Rhode Island and Connecticut towns oppose Amtrak route

(Photo: Shutterstock)

MYSTIC, Conn. & WESTERLY, RI (WTNH/AP) — A Rhode Island town government opposed to federal plans for a new Amtrak route is paying for a bus that will carry protesters to the State House.

The Wednesday afternoon rally was scheduled to oppose a high-speed rail bypass route that could be built from Old Lyme, Connecticut, into southwest Rhode Island.

Westerly Town Manager Derrik Kennedy said Wednesday morning only 19 bypass opponents have reserved a bus seat for the 45-mile ride to Providence.

Federal railroad regulators last month unveiled a plan to upgrade Amtrak’s Washington-to-Boston Northeast Corridor over the coming decades. One recommendation would speed up southern New England travel by creating a straighter route for high-speed trains.

The bypass which could be an alternative route for Amtrak’s Acela train is expected to cost between 10 and 15 billion dollars to build but could save 20 minutes on the commute from Boston to New York.

“I think moving forward into the future I think it’s a good idea,” said Alecia Chaney who works at Fun & Easy in Olde Mistick Village. “I think it will be good for a lot of people. I mean personally it’s not going to affect me any.”

But many others who have packed meetings from Old Lyme to Stonington say it will affect them and their towns.

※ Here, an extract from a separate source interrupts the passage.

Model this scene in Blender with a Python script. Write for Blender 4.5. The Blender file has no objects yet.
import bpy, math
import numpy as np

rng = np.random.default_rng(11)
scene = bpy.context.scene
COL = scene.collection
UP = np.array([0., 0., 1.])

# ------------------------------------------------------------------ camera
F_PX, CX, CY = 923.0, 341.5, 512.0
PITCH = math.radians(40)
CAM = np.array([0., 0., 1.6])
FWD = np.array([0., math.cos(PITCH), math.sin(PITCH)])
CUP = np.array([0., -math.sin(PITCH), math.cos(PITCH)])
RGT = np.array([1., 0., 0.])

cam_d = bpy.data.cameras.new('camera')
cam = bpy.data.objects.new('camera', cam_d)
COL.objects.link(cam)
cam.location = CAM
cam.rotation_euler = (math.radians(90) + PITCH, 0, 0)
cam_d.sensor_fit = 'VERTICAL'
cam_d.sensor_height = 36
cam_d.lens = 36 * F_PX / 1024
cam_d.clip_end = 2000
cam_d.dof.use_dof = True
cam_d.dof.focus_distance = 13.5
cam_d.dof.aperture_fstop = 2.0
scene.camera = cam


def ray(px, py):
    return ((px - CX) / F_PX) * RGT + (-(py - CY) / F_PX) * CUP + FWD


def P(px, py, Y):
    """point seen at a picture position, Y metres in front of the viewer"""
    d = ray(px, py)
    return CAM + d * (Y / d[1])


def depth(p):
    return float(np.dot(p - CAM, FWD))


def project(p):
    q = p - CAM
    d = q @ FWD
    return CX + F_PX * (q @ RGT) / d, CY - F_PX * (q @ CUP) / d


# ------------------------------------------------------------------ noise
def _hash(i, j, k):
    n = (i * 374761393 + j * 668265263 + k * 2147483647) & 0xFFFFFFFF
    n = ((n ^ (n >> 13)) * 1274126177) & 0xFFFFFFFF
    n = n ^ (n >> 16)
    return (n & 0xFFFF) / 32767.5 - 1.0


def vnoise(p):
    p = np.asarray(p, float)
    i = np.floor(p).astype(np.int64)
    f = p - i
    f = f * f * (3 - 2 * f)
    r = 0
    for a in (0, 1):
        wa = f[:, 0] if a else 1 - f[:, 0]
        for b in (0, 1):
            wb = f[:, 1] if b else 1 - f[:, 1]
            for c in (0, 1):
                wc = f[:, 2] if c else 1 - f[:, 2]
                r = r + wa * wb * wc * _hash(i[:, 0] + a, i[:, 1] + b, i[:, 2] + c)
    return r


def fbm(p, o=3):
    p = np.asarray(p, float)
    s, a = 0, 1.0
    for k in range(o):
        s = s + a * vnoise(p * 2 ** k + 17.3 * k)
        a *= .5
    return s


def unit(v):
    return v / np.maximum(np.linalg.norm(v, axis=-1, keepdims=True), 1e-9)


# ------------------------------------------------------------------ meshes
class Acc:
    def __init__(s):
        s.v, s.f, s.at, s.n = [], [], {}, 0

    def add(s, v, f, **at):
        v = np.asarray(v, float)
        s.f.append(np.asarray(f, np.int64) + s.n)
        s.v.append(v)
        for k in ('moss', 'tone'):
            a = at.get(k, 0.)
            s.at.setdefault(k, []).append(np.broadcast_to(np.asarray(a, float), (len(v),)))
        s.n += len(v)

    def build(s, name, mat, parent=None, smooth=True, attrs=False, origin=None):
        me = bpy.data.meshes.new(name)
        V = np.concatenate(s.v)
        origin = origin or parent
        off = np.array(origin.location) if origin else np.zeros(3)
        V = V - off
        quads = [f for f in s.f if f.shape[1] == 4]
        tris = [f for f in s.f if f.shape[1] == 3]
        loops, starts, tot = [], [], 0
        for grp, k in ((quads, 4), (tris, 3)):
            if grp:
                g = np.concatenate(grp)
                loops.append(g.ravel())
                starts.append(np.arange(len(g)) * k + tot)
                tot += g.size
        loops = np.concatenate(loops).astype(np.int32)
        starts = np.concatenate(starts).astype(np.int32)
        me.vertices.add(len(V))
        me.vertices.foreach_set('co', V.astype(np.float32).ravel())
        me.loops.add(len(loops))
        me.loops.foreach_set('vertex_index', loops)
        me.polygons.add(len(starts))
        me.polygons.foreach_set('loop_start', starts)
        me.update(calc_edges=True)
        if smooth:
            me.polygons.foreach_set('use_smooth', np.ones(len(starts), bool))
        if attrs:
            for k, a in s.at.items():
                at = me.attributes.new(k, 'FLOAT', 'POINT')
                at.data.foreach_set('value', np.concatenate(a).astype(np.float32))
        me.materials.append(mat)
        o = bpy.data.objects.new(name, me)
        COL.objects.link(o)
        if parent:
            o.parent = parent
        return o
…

The route proposed by the Federal Railroad Administration would largely follow I-95 in southeastern Connecticut and would bring the high speed trains away from the water and right behind Olde Mistick Village and Mystic Aquarium.

“You’re talking about having a train running through. That’s gonna affect everything,” said Mae Trask, manager of Fun & Easy. “It’s going to affect the economy. It’s going to affect us.”

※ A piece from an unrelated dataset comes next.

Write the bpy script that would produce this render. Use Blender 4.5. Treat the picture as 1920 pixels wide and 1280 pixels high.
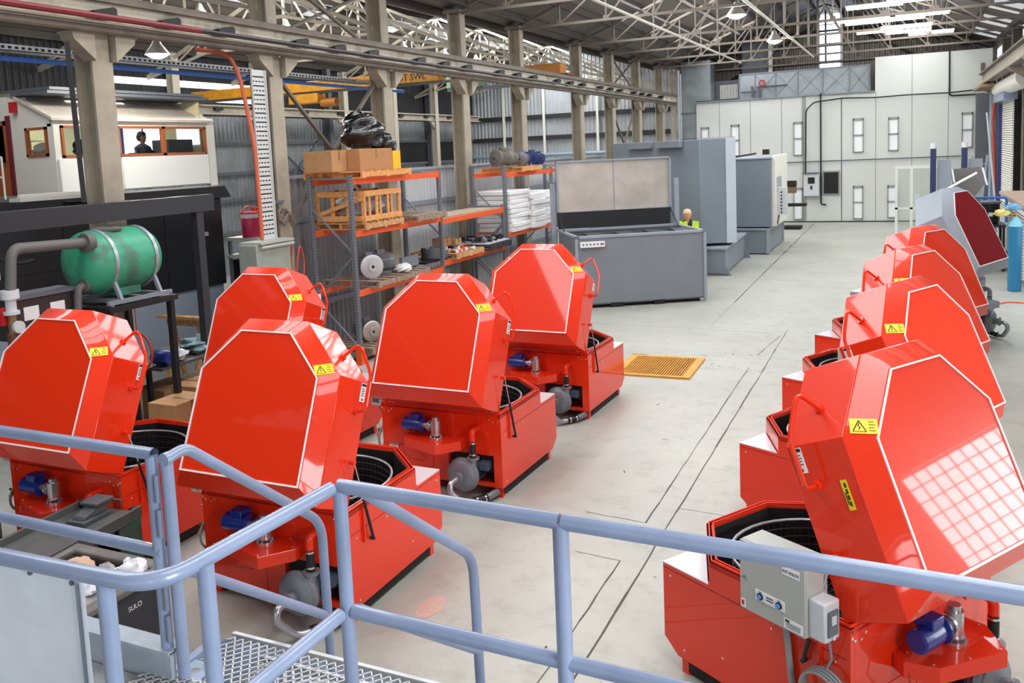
import bpy, bmesh, math, random
from math import pi, sin, cos, radians as R, sqrt, atan2
from mathutils import Vector, Matrix
V = Vector
random.seed(7)
for o in list(bpy.data.objects): bpy.data.objects.remove(o)
SC = bpy.context.scene
COL = SC.collection
# ------------------------------------------------------------------ camera
F_PX, CX, CY = 1645.94, 910.41, 464.55
PITCH, ROLL, YAW = R(6.1353), R(-2.5696), R(-25.7757)
EYE = V((0, 0, 3.7))
cam = bpy.data.cameras.new('camera'); camo = bpy.data.objects.new('camera', cam); COL.objects.link(camo)
fw = V((sin(YAW)*cos(PITCH), cos(YAW)*cos(PITCH), -sin(PITCH)))
r0 = V((cos(YAW), -sin(YAW), 0)); u0 = r0.cross(fw)
rr = cos(ROLL)*r0 + sin(ROLL)*u0; uu = -sin(ROLL)*r0 + cos(ROLL)*u0
M = Matrix((( rr.x, uu.x, -fw.x, EYE.x), (rr.y, uu.y, -fw.y, EYE.y), (rr.z, uu.z, -fw.z, EYE.z), (0, 0, 0, 1)))
camo.matrix_world = M
cam.sensor_fit = 'HORIZONTAL'; cam.sensor_width = 36; cam.lens = F_PX/1920*36
cam.shift_x = (960-CX)/1920; cam.shift_y = (CY-640)/1920
cam.clip_start = .05; cam.clip_end = 300
SC.camera = camo
# ------------------------------------------------------------------ world, lights, exposure
W = bpy.data.worlds.new('world'); SC.world = W; W.use_nodes = True
bg = W.node_tree.nodes['Background']; bg.inputs[0].default_value = (.80, .90, 1.0, 1); bg.inputs[1].default_value = .42
def area(name, loc, size, rot, power, color=(1, 1, 1)):
    l = bpy.data.lights.new(name, 'AREA'); l.shape = 'RECTANGLE'; l.size, l.size_y = size; l.energy = power; l.color = color
    o = bpy.data.objects.new(name, l); COL.objects.link(o); o.location = loc; o.rotation_euler = rot; return o
# daylight through the big open doorway behind the platform, the skylight strips and the right-hand doors
area('doorway_daylight', (-3.5, -6.3, 3.2), (12, 5.6), (R(80), 0, 0), 150, (.93, .97, 1))
for k, yy in enumerate((5, 13, 21, 29, 37)):
    area('skylight_daylight', (.4, yy, 8.33), (2.8, 7.6), (0, R(23), 0), 430, (.97, .98, 1))
    area('skylight_daylight', (-7.1, yy, 8.33), (2.8, 7.6), (0, R(-23), 0), 430, (.97, .98, 1))
for yy, pw in ((8, 420), (20, 420), (30, 520), (37.5, 800)):
    area('side_bay_daylight', (-15.4, yy, 8.55), (3, 6), (0, 0, 0), pw, (.95, .97, 1))
area('side_door_daylight', (3.95, 7.9, 1.45), (1.7, 2.4), (0, R(90), 0), 130, (.95, .98, 1))
area('side_door_daylight', (3.95, .6, 3.5), (3.0, 2.4), (0, R(90), 0), 330, (.95, .98, 1))
area('side_door_daylight', (3.95, -6.2, 3.8), (3.2, 1.9), (0, R(90), 0), 160, (.95, .98, 1))
area('side_door_daylight', (3.9, 21.0, 2.6), (3.4, 4.5), (0, R(90), 0), 70, (.95, .98, 1))
SC.view_settings.view_transform = 'Standard'; SC.view_settings.look = 'None'
SC.view_settings.gamma = 1; SC.view_settings.use_curve_mapping = False
SC.view_settings.exposure = 0.14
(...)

The women who work at the Old Mistick Village store may not completely see eye to eye on the bypass but they agree it could change the atmosphere around there.

“Aesthetically I think that that could affect things a little bit but it could be good,” said Chaney.

“Who’s gonna want to sit outside and watch a train go by?” asks Trask.

Not Diane Bowman of Hamden who says she enjoys the quaintness and quietness of Mystic.

“That’s part of the reason I come here is because it’s like a mini vacation and you don’t want to see that kind of progress around,” said Bowman.

The Federal Railroad Administration also scheduled a meeting about the recommendations on Wednesday in Springfield, Massachusetts.